Boston and Canberra, two Baltimore-class heavy cruisers from WWII production, were converted to CAG 1 and 2 respectively in 1952. Guided missile conversions of Baltimore class heavy cruisers, this was only a partial conversion, with a full conversion to be carried out if the weapons were successful.

The forward 5" and 8" A and B turret guns were unchanged and the forward superstructure was somewhat modified; the two funnels were trunked to one and the entire aft superstructure was replaced. The aft 8-inch turret (including its armored barbette) and the aft 5-inch /38 twin had been removed. Two Terrier launchers fitted aft in X and Y (aft) positions in place of the original 5" and 8" guns. A lattice foremast carried an SPS-8 height-finding radar, while a new pole mainmast carried a CXRX hemispheric scan radar used for missile target acquisition. Aft of that there were two illuminators. Only two missiles could be airborne at a time, even though each launcher was doublearm.

By 1958 these "sister" ships had different guided missile guidance radars fitted, with Boston having a pair of Mark 25 Mod 7 types, while Canberra has two of the later, and larger, SPQ-5 types.

By 1960 Boston entered Boston Navy Yard, Charlestown, Massachusetts, for overhaul. New electronics antennas were received during this overhaul, among them a Tactical Air Navigation (TACAN) "pot" atop the mainmast, antenna for SPS-29 air search radar (replacing a SPS-12) atop the pedestal aft of the mainmast, and two SPQ-5 guided-missile guidance radars (replacing the ship's original pair of Mark 25 Mod 7 types) just forward of the "Terrier" missile launchers.

By 1962 the large antenna for a SPS-37A air search radar (replacing the SPS-29 first fitted to Boston in 1960), was located atop the pedestal just aft of her mainmast. This antenna was later moved to a new location, atop Boston's mainmast.

Evidently, this was not a very good solution and could easily be saturated by even a small attack. Two more Terrier launchers would have been added forward, but the missiles were rapidly outdated. The ships were obsolete by 1964; various proposals for limited modernization or complete reconstruction were not carried out.

By 1965 the large antenna for a SPS-37A (or SPS-43A) air search radar is now located atop Boston's mainmast, replaced on the pedestal aft of that mast by a SPS-30 height finding radar. Her TACAN (Tactical Air Navigation) "pot" has been moved from the mainmast to the foremast.

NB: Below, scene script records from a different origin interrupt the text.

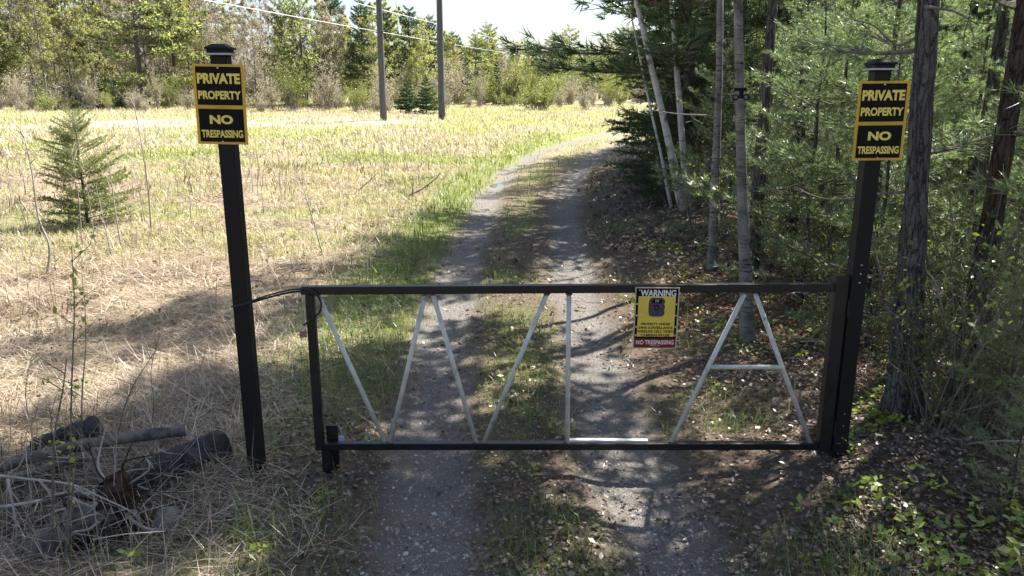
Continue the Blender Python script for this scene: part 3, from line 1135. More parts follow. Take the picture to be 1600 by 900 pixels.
POPLAR = [broadleaf(11, .095, M['poplar'], M['under'], .055, 3, .42, 18, .55, .26, 5, 4),
          broadleaf(10, .085, M['poplar'], M['under'], .055, 3, .40, 18, .5, .26, 5, 4, lean=(.5, .2))]
popA = broadleaf(11, .062, M['poplar'], M['under'], .055, 3, .48, 18, .55, .26, 5, 4, lean=(-.62, 0), bark=.003)
popB = broadleaf(10.5, .062, M['poplar'], M['under'], .055, 3, .50, 18, .55, .26, 5, 4, lean=(-.95, .1), bark=.003)
place(popA, 'poplar_tree', 'slim grey poplar trunk standing tallest between birch and camera tree', 'tree', (2.84, 10.7, hz(2.84, 10.7)), 0, 1, NEAR)
place(popB, 'poplar_tree', 'grey poplar trunk with the twin lamp unit strapped to it', 'tree', (2.50, 7.75, hz(2.5, 7.75)), 0, 1, NEAR)
for (x, y, ln, H, r, lab) in ((3.45, 15.4, (-2.35, 0), 8, .085, 'white birch leaning out over the lane'),
                              (3.58, 15.6, (-1.0, .3), 8, .075, 'white birch standing straighter behind the leaning one'),
                              (3.30, 15.9, (-1.75, .6), 7.5, .032, 'thin birch pole between the two white birches')):
    b = broadleaf(H, r, M['birch'], M['under'], .05, 3, .55, 10, .5, .25, 4, 4, lean=ln, tube_sides=10)
    place(b, 'birch_tree', lab, 'tree', (x, y, hz(x, y)), 0, 1, 'white birches by the lane')

for (parts, nm, x, y, rz, s, lab) in (
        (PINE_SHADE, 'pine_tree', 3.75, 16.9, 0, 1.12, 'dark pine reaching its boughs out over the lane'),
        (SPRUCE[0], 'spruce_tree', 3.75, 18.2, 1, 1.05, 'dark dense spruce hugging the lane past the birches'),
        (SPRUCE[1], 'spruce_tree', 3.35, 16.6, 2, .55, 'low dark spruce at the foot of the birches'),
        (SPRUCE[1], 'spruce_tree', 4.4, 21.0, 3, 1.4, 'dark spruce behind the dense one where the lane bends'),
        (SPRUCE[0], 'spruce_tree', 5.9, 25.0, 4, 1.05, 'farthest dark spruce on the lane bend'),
        (PINE[1], 'pine_tree', 3.95, 8.3, .3, .92, 'bright green pine behind the hinge post sign'),
        (PINE[1], 'pine_tree', 4.15, 9.9, 2.0, .80, 'younger pine between the camera tree and hinge post'),
        (PINE[1], 'pine_tree', 5.3, 7.2, 4.0, .95, 'leafy pine rising behind the crooked pine trunk'),
        (PINE[1], 'pine_tree', 4.75, 5.75, 1.0, .85, 'sunlit young pine at the edge of view beside the crooked trunk'),
        (PINE[2], 'pine_tree', 3.28, 4.75, 2.5, .46, 'pine sapling low on the bank near the hinge post'),
        (PINE[2], 'pine_tree', 3.02, 4.2, 1.4, .30, 'smallest pine sapling at the bottom corner of the bank'),
        (PINE[2], 'pine_tree', 3.62, 5.2, .4, .62, 'small pine sapling under the crooked pine'),
        (PINE[1], 'pine_tree', 4.55, 11.3, .9, .85, 'pine behind the slim grey poplar')):
    place(parts, nm, lab, 'tree', (x, y, hz(x, y) - .03), rz, s, NEAR)

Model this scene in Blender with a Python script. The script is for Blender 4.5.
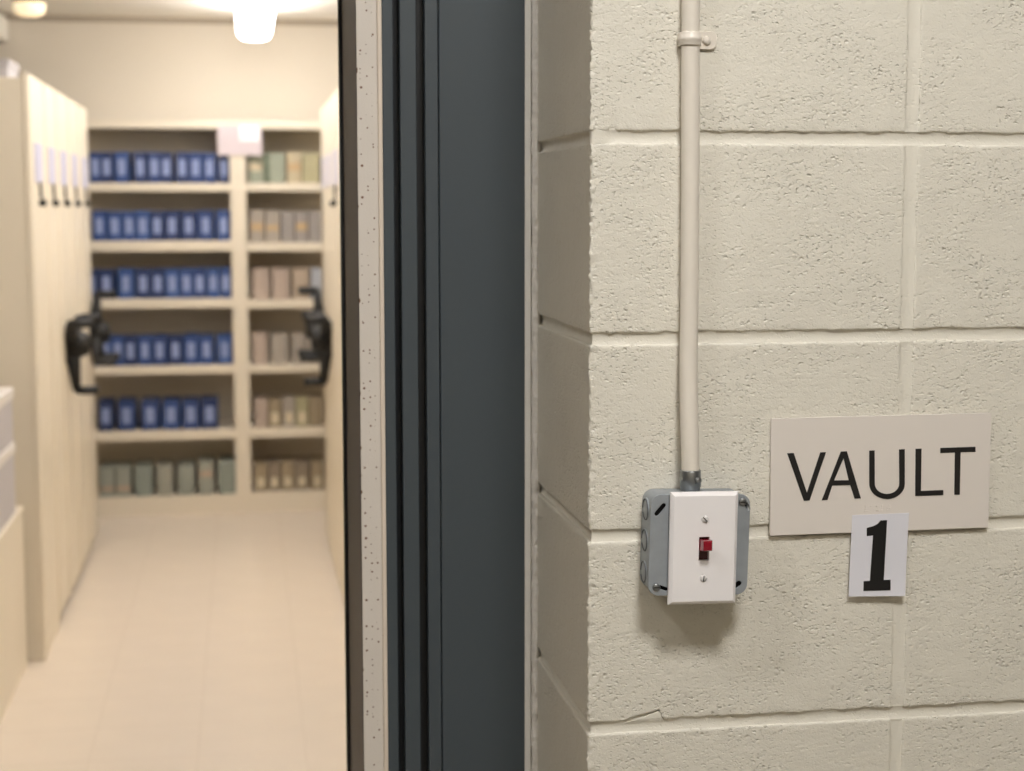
import bpy, bmesh, math, random
from mathutils import Vector, Matrix, noise

for o in list(bpy.data.objects):
    bpy.data.objects.remove(o)
S = bpy.context.scene
COL = S.collection
random.seed(7)

# ------------------------------------------------------------------ camera
FPX, YAW, PIT, ROL = 1641.276, 0.161374, 0.108637, -0.000697
CAM = Vector((0.0, -1.62377, 1.5564))
FW = Vector((math.sin(YAW)*math.cos(PIT), math.cos(YAW)*math.cos(PIT), -math.sin(PIT)))
R0 = Vector((math.cos(YAW), -math.sin(YAW), 0)); U0 = R0.cross(FW)
RT = R0*math.cos(ROL) + U0*math.sin(ROL); UP = U0*math.cos(ROL) - R0*math.sin(ROL)
cd = bpy.data.cameras.new('camera'); cam = bpy.data.objects.new('camera', cd); COL.objects.link(cam)
M = Matrix.Identity(4)
for i in range(3):
    M[i][0], M[i][1], M[i][2], M[i][3] = RT[i], UP[i], -FW[i], CAM[i]
cam.matrix_world = M
cd.sensor_fit = 'HORIZONTAL'; cd.sensor_width = 36.0; cd.lens = FPX/1024*36.0
cd.clip_start = 0.05
cd.dof.use_dof = True; cd.dof.focus_distance = 1.66; cd.dof.aperture_fstop = 6.0
S.camera = cam

# ------------------------------------------------------------------ world, exposure
w = bpy.data.worlds.new('world'); S.world = w; w.use_nodes = True
w.node_tree.nodes['Background'].inputs[0].default_value = (1, .95, .88, 1)
w.node_tree.nodes['Background'].inputs[1].default_value = 0.02
S.view_settings.view_transform = 'Standard'; S.view_settings.look = 'None'
S.view_settings.gamma = 1.0; S.view_settings.use_curve_mapping = False
S.view_settings.exposure = 0.0
S.cycles.use_denoising = True
S.cycles.max_bounces = 8; S.cycles.diffuse_bounces = 5
S.cycles.sample_clamp_indirect = 6.0

# light levels
CORRIDOR_EMIT = 77.0
ROOM_EMIT = 17.3
CORRIDOR_COL = (1.0, 0.984, 0.962)
ROOM_COL = (1.0, 0.965, 0.94)
CORRIDOR_LIGHTS = ((0.44, -1.42, .21, 'white square ceiling light over the corridor in front of the switch'), (-1.05, -.95, .125, 'smaller white square fill light, added out of view farther left along the corridor'))  # second entry is an added fill light to brighten the jamb and frame

# ------------------------------------------------------------------ helpers
def at(x, y, Y):
    """point on the plane at depth Y (wall face is Y=0) on a measured sight line"""
    d = FW + RT*((x-512)/FPX) - UP*((y-385.5)/FPX)
    t = (Y - CAM.y)/d.y
    return CAM + d*t
def atx(x, y, X):
    d = FW + RT*((x-512)/FPX) - UP*((y-385.5)/FPX)
    t = (X - CAM.x)/d.x
    return CAM + d*t

def wloc(o):
    v = Vector((0, 0, 0))
    while o is not None:
        v += o.location; o = o.parent
    return v
def link(name, me, mat, parent=None, smooth=False, origin=None):
    o = bpy.data.objects.new(name, me); COL.objects.link(o)
    if mat is not None and not me.materials: me.materials.append(mat)
    if smooth:
        for p in me.polygons: p.use_smooth = True
    if origin is None and len(me.vertices):
        xs = [v.co for v in me.vertices]
        lo = Vector((min(v.x for v in xs), min(v.y for v in xs), min(v.z for v in xs)))
        hi = Vector((max(v.x for v in xs), max(v.y for v in xs), max(v.z for v in xs)))
        origin = (lo+hi)/2; origin.z = lo.z
    origin = Vector(origin)
    me.transform(Matrix.Translation(-origin))
    if parent is not None:
        o.parent = parent; o.location = origin - wloc(parent)
    else:
        o.location = origin
    return o
def share(name, me, loc, parent=None):
    o = bpy.data.objects.new(name, me); COL.objects.link(o)
    if parent is not None:
        o.parent = parent; o.location = Vector(loc) - wloc(parent)
    else: o.location = loc
    return o
def tag(o, label=None, cat=None, group=None, kind=None):
    if label: o['label'] = label
    if cat: o['category'] = cat
    if group: o['group'] = group
    if kind: o['kind'] = kind
    return o
def empty(name, loc, label=None, cat=None, group=None, kind=None):
    o = bpy.data.objects.new(name, None); COL.objects.link(o); o.location = loc
    o.empty_display_size = .05
    return tag(o, label, cat, group, kind)
def bm_done(bm, name, mat, parent=None, smooth=False, recalc=True):
    if recalc: bmesh.ops.recalc_face_normals(bm, faces=bm.faces)
    me = bpy.data.meshes.new(name); bm.to_mesh(me); bm.free()
    return link(name, me, mat, parent, smooth)
def add_box(bm, x0, x1, y0, y1, z0, z1, bevel=0, seg=2):
    r = bmesh.ops.create_cube(bm, size=1)
    vs = r['verts']
    for v in vs:
        v.co = Vector((x0 if v.co.x < 0 else x1, y0 if v.co.y < 0 else y1, z0 if v.co.z < 0 else z1))
    if bevel:
        es = list({e for v in vs for e in v.link_edges})
        bmesh.ops.bevel(bm, geom=es, offset=bevel, segments=seg, affect='EDGES', profile=.5)
def box(name, x0, x1, y0, y1, z0, z1, mat, parent=None, bevel=0, seg=2):
    bm = bmesh.new(); add_box(bm, x0, x1, y0, y1, z0, z1, bevel, seg)
    return bm_done(bm, name, mat, parent)
def add_tube(bm, pts, r, n=16, caps=True):
    pts = [Vector(p) for p in pts]
    rings = []
    ref = None
    for i, p in enumerate(pts):
        a = pts[max(i-1, 0)]; b = pts[min(i+1, len(pts)-1)]
        t = (b-a).normalized()
        if ref is None:
            ref = Vector((1, 0, 0)) if abs(t.x) < .8 else Vector((0, 1, 0))
        u = t.cross(ref).normalized(); v = t.cross(u).normalized()
        rr = r[i] if isinstance(r, (list, tuple)) else r
        rings.append([bm.verts.new(p + u*(rr*math.cos(2*math.pi*k/n)) + v*(rr*math.sin(2*math.pi*k/n))) for k in range(n)])
    for A, B in zip(rings, rings[1:]):
        for k in range(n):
            bm.faces.new((A[k], A[(k+1) % n], B[(k+1) % n], B[k]))
    if caps:
        bm.faces.new(rings[0]); bm.faces.new(rings[-1])
def tube(name, pts, r, mat, parent=None, n=16, smooth=True):
    bm = bmesh.new(); add_tube(bm, pts, r, n)
    o = bm_done(bm, name, mat, parent)
    if smooth:
        for p in o.data.polygons:
            p.use_smooth = len(p.vertices) == 4
    return o
def add_lathe(bm, prof, c, axis, n=24):
    """prof: list of (r, h) along axis from point c"""
    c = Vector(c); t = Vector(axis).normalized()
    ref = Vector((0, 0, 1)) if abs(t.z) < .8 else Vector((1, 0, 0))
    u = t.cross(ref).normalized(); v = t.cross(u)
    rings = []
    for r, h in prof:
        if r < 1e-7: rings.append([bm.verts.new(c + t*h)])
        else: rings.append([bm.verts.new(c + t*h + u*(r*math.cos(2*math.pi*k/n)) + v*(r*math.sin(2*math.pi*k/n))) for k in range(n)])
    for A, B in zip(rings, rings[1:]):
        for k in range(n):
            k2 = (k+1) % n
            if len(A) == 1 and len(B) == 1: continue
            if len(A) == 1: bm.faces.new((A[0], B[k2], B[k]))
            elif len(B) == 1: bm.faces.new((A[k], A[k2], B[0]))
            else: bm.faces.new((A[k], A[k2], B[k2], B[k]))
    for Rg in (rings[0], rings[-1]):
        if len(Rg) > 1: bm.faces.new(Rg)
def lathe(name, prof, c, axis, mat, parent=None, n=24, smooth=True):
    bm = bmesh.new(); add_lathe(bm, prof, c, axis, n)
    return bm_done(bm, name, mat, parent, smooth)
def flat_shape(name, loops, depth, mat, parent, frame, bevel=0.0):
    """2-D outlines (first outer, others holes) extruded; frame maps (u, v, h) to the world, h = thickness axis"""
    cu = bpy.data.curves.new(name, 'CURVE'); cu.dimensions = '2D'; cu.fill_mode = 'BOTH'
    cu.extrude = depth/2 - bevel; cu.bevel_depth = bevel; cu.bevel_resolution = 1
    for L in loops:
        s = cu.splines.new('POLY'); s.points.add(len(L)-1)
        for q, (a, b) in zip(s.points, L): q.co = (a, b, 0, 1)
        s.use_cyclic_u = True
    t = bpy.data.objects.new(name+'_c', cu); COL.objects.link(t)
    dg = bpy.context.evaluated_depsgraph_get(); dg.update()
    me = bpy.data.meshes.new_from_object(t.evaluated_get(dg))
    bpy.data.objects.remove(t); bpy.data.curves.remove(cu)
    me.name = name
    for v in me.vertices: v.co = frame(v.co.x, v.co.y, v.co.z + depth/2)
    bm = bmesh.new(); bm.from_mesh(me); bmesh.ops.remove_doubles(bm, verts=bm.verts, dist=1e-6)
    bmesh.ops.recalc_face_normals(bm, faces=bm.faces); bm.to_mesh(me); bm.free()
    me.materials.clear()
    return link(name, me, mat, parent)
def rrect(w, h, r, n=5, cx=0, cy=0):
    out = []
    for sx, sy, a0 in ((1, 1, 0), (-1, 1, 90), (-1, -1, 180), (1, -1, 270)):
        for k in range(n+1):
            a = math.radians(a0 + 90*k/n)
            out.append((cx + sx*(w/2-r) + r*math.cos(a), cy + sy*(h/2-r) + r*math.sin(a)))
    return out
def slot(cx, cy, L, wd, ang, n=5):
    out = []
    a = math.radians(ang)
    for sgn, b0 in ((1, -90), (-1, 90)):
        for k in range(n+1):
            b = math.radians(b0 + 180*k/n)
            x = sgn*(L/2-wd/2) + wd/2*math.cos(b); y = wd/2*math.sin(b)
            out.append((cx + x*math.cos(a) - y*math.sin(a), cy + x*math.sin(a) + y*math.cos(a)))
    return out
ORD = ['first', 'second', 'third', 'fourth', 'fifth', 'sixth', 'seventh', 'eighth', 'ninth', 'tenth', 'eleventh']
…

Both ships became CAs in 1968, regained their original hull numbers. having her missile armament removed and the 8" guns considered the main armament. Though they retained her "Terrier" missile launchers, the swift advance of technology had made these pioneering weapons obsolete after little more than a dozen years' service, and her main battery was once again her eight-inch rifles, of which six remained in her forward turrets. Guided missile launchers and guidance radars were removed during March-July 1969. Both were decommissioned in 1970 and scrapped in the mid-to-late 1970s.